Persoalannya, memburuknya perekonomian banyak negara, bukan berarti tak ada pengaruhnya sama sekali terhadap perekonomian nasional. Bahkan, dampaknya sudah dirasakan langsung oleh para pelaku industri di dalam negeri.
Salah satunya adalah industri manufaktur padat karya, seperti industri tekstil dan alas kaki. Di sektor ini marak terjadi pemutusan hubungan kerja (PHK). Ini terjadi karena turunnya permintaan dari negara-negara Eropa dan Amerika Serikat sebagai salah satu tujuan ekspor untuk produk-produk alas kaki dan tekstil asal Indonesia.
Fenomena ini jelas menunjukkan bahwa merosotnya perekonomian negara-negara di dunia turut mempengaruhi pertumbuhan ekonomi Indonesia. Persoalannya, potensi resesi ekonomi global masih akan berlanjut, sehingga tingkat ketidakpastian masih tinggi. Kondisi ini diperparah perang Rusia-Ukraina yang tak berkesudahan.
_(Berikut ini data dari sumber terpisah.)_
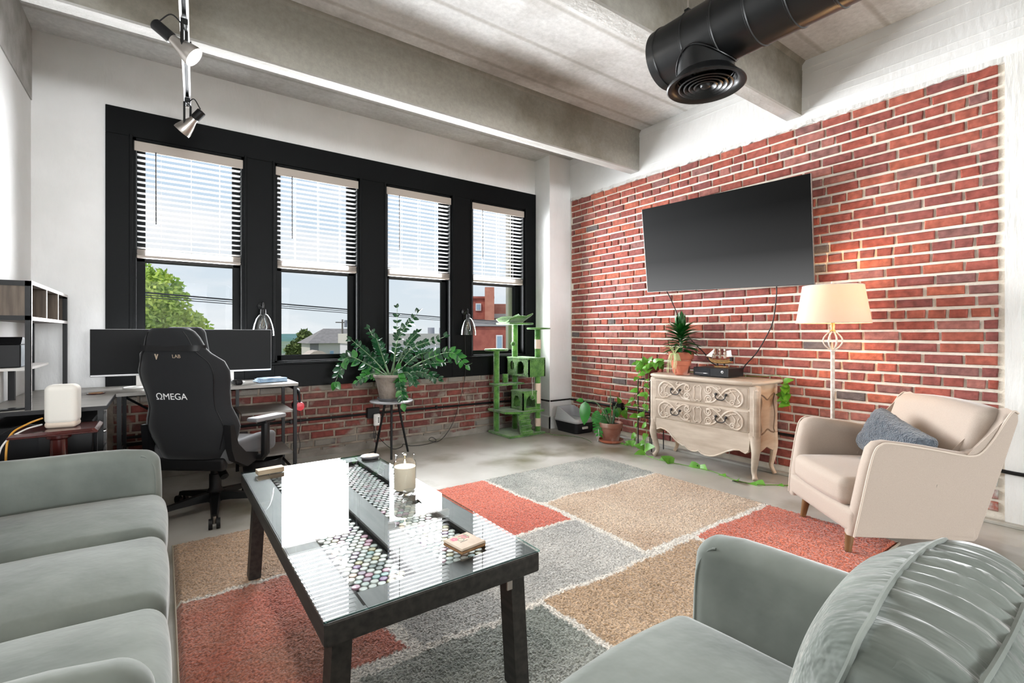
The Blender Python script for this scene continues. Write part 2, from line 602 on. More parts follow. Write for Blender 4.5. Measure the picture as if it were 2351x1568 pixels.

Tak pelak, kinerja sektor industri bakal makin berat. Sebagian besar pelaku industri harus menanggung beban dan biaya tambahan seiring naiknya harga bahan baku input produksi dan biaya logistik. Dalam waktu bersamaan, pelaku industri juga harus rela penjualannya terpangkas di tengah lesunya permintaan gobal. Di sisi lain, mereka juga menanggung tambahan biaya modal efek naiknya tingkat suku bunga. Jelas, ancaman PHK masih besar.